As I was preparing to leave the restaurant, the waiter said to me, “Do you wanna box for your leftover food?”

I said, “No thanks, but I’ll wrestle you for them.”

Star Wars Puns

If you’re dating someone who doesn’t enjoy Star Wars puns…

Then you’re looking for love in Alderaan places.

Fish Tacos

I made some fish tacos last night.

But they just ignored them and swam away.

Good Day

My boss told me to have a good day.

So I went home.

Original Pentagon

Today I learned that the Pentagon was supposed to be the Octagon.

But the contractor kept cutting corners.

Ocean Cutter

How do you cut an ocean in two?

With a sea-saw.

Helium Factory

I just quit my job at the helium factory.

I won’t be spoken to in that tone.

State Attire

What did Delaware?

Maybe a New Jersey? I don’t know, but Alaska.

Guitar Buyer

I bought a guitar the other day but it doesn’t work.

Guess I should’ve known when the seller said no strings attached.

Store Opening

I opened a shop selling used artificial limbs.

I called it the second hand second hand store.

Retired Boxer

A retired boxer goes to see his doctor because he’s having trouble sleeping.

“Have you tried counting sheep?” the doctor asks.

“I tried,” the boxer explains, “but every time I get to the number nine I stand up.”

Indian Flat Bread

Just got the perfect tool for making a good Indian flat bread.

It’s a naan stick pan.

Mahogany Bowtie

My wife said she saw a bowtie made from solid mahogany.

She said she nearly bought it for me but she didn’t think I would wear it.

I replied, “Wooden tie?”

Mayonnaise Thrower

Somebody just threw a jar of mayonnaise at me.

I was like, “What the Hellman!”

Bad Movie

I don’t know why everyone is saying Cats (the movie) was bad.

They played it on my flight home and there were only two walkouts.

Twin Daughters

If I have twin daughters, I’ll name one Kate.

And I’ll name the other DupliKate.

First Time In Elevator

My first time using an elevator was an uplifting experience. The second time let me down.

Ultimatum

My wife gave me an ultimatum.

It was either her or my addiction to sweets.

The decision was as easy as pie.

A Lot Like Algebra

Relationships are a lot like algebra.

Have you ever looked at your X and wondered Y?

Gone In 60 Seconds

I can’t find my ‘Gone in 60 Seconds’ DVD.

It was here a minute ago.

High Heating Bill

My landlord says he needs to come talk to me about how high my heating bill is.

I told him, “My door is always open.”

Second Person

Hi, I’m Buzz Aldrin.

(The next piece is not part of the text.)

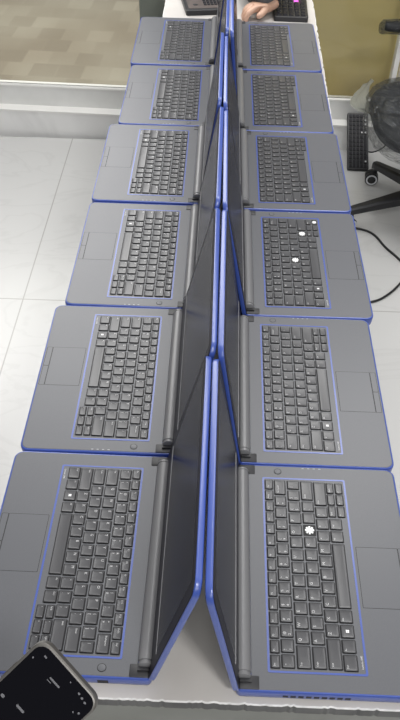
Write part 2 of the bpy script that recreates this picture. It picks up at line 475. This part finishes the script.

Second person to step on the moon.

Neil before me.

Wife’s Job

It’s really hard to say what my wife does for a living.

She sells sea shells on the sea shore.

Wife Clone

My wife said to me, “I’m going to clone myself”

I said, “That would be just like you.”

Procrastination

My son asked me what procrastinate means.

I said, “I’ll tell you later.”

Brain Fell Out

Doctor: Your brain fell out after your accident, but we managed to put it back in.

Me: Thanks for reminding me.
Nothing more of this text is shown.